Four easy ways to manage the spring clock change for babies and children

Spring clock change for children

At the end of March, the clocks will shift forward an hour signalling the start of British Summer Time. I’m sure like most parents, you are not relishing the thought of ‘losing’ an hour of sleep especially if you are already feeling sleep deprived! The spring clock change can wreak havoc with your little one’s sleep schedule so try these four easy strategies to help you avoid problems…

Option 1: Changing bedtime in small steps

For babies and toddlers who aren’t at school or for more sensitive sleepers with fixed sleep/wake times, a gradual adjustment spread over several days is likely to work best.

By moving your little one’s bedtime routine a few minutes earlier each night in the week before the clocks change, you can gradually move them towards the new ‘correct’ bedtime. Four days before the clocks change, start by moving bedtime 15 minutes earlier each day and waking them up 15 minutes earlier each day. So if they normally sleep 7:30pm-7am make the first shift to 7:15pm- 6:45am and so on. Doing this step-by-step is not as much as a shock to the system as it is when you abruptly expect your child to fall asleep an hour earlier after the time change.

TOP TIP: Don’t forget to adjust meal and nap times by the same amount as well.

Option 2: Go with the flow

Alternatively, you can do nothing and wait for your little one’s body to adjust to the new timings naturally. This will work better for an older child who doesn’t nap. In the days following daylight saving time, try to be more forgiving if your child is throwing extra temper tantrums and seems to be particularly frustrated or difficult in any way. Stay strong and things will settle down again in a few days!

Option 3: Use it to your advantage

If your little one currently wakes up at an uncivilised hour like 4-5am, the spring clock change can be a welcome relief. You will change your clocks but make no change to their schedule. Instead of sleeping 7pm-5am, they will now be sleeping 8pm-6am. This will not only mean longer in bed in the morning but it will also give you an extra hour of cuddle time in the evening.

Option 4: Split the difference

For younger toddlers who still nap another easy to implement approach without asking your child to go to bed an hour early is to make bedtime 30mins earlier. If your child normally goes to sleep at 7:30pm, on the Saturday night you would put him to bed at 7pm and then on Sunday night at 7:30pm (the old 6:30pm). The morning wake-up times will adjust over the following few days.

Other ways to help:

1. Blackout Blinds

The clock change results in lighter evenings and eventually mornings which can be a problem for some. Blackout blinds that can stick directly to the window are a very wise investment. Ideally the bedroom should be as dark in the morning as it is in the middle of the night. Any slight chink of light could be enough to wake your little one up.

Melatonin is a hormone that helps regulate your body’s internal circadian clock. It increases in the evening as it becomes dark which helps induce sleep.
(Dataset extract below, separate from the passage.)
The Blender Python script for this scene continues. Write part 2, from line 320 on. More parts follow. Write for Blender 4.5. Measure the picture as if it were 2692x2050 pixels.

If the extra hours of daylight in the evenings are a problem, blackout blinds in your little one’s room can help to make it feel like night time. You can also make sure lights are dimmed or curtains closed in the hour before bedtime and avoiding outdoor play and exposure to screens before bedtime.

2. Bedtime Routine

Try to maintain a consistent and calming bedtime routine. A bedtime routine doesn’t have to be complicated; it’s simply repeating the same things in the same order every night. This simple pattern is a powerful signal for sleep and prepares your little one to settle down no matter what time the clock is reading.

If your child is waking up late and this is affecting the rest of their day, you might like to wake them up in the morning as this will help them adjust to the new timings.

3. Natural daylight

Natural daylight is one of the big influencers of circadian rhythm so spending time outdoors will help the body clock adjust more quickly. Get outside. Go for walks. Body clocks are also influenced by mealtimes and nap times so aim to have these according to the ‘new’ time on Sunday.

If you are worried about an earlier start than normal, consider going to bed early yourself the night before so the morning doesn’t feel so difficult when it arrives.

So there you have it, four options and some top tips for you to beat the spring clocks change in a couple of weeks.

Do let me know how you get on and what works best for you.